3) Both PVC and PE can be processed in a coat-hanger die. This die divides the melt over two arms, more or less in the form of a coat-hanger. The arms are curved and have a variable diameter, tapering down to a smaller radius further from the input channel. This principle is typically used to form multilayer pipe, but maintaining uniform wallthickness in all layers and on all sides of the pipe is a challenge.
4) The best option to form a multilayer PVC pipe is a symmetrical branched die head. The pipe is formed in the same way as in a spider die. The difference with a coat-hanger die is that all feeding channels are completely symmetrical, so all flow lines are equally long. This allows feeding the melt on different levels from different sides, while creating perfect layers. This principle is also the best choice for foam core pipe. However, foam core is highly demanding, as the melt needs to be even in temperature. An uneven temperature will show itself in thicker and thinner sectors in the pipe wall due to more or less expansion of the gas mixed into the core melt. The formulation -extruder - die combination needs to be in balance, and a standard die fixed to a feed block will not deliver the lowest costs /pipe length.

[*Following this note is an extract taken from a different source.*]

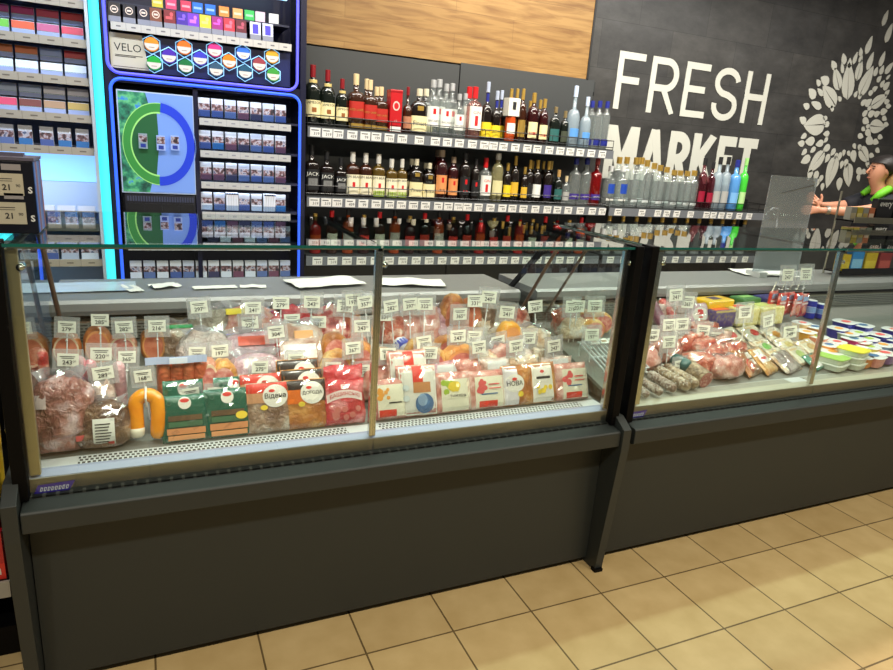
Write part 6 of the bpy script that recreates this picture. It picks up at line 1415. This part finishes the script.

Whatever principle is applied, the melt will always be divided in layers or strips which have to melt together again into one pipe. This process will be enhanced by compression inside the die. Double compression is used in practically all modern die heads, both to increase the output and to optimize the quality. The output of a die can be doubled, by applying double compression. Practice has shown that for reliable production at higher outputs, die heads do need sufficient lubrication to prevent burning by local friction, beard grow etc. Preventing the occurrence of burned particles in the die head is very important to maintain a high pipe quality.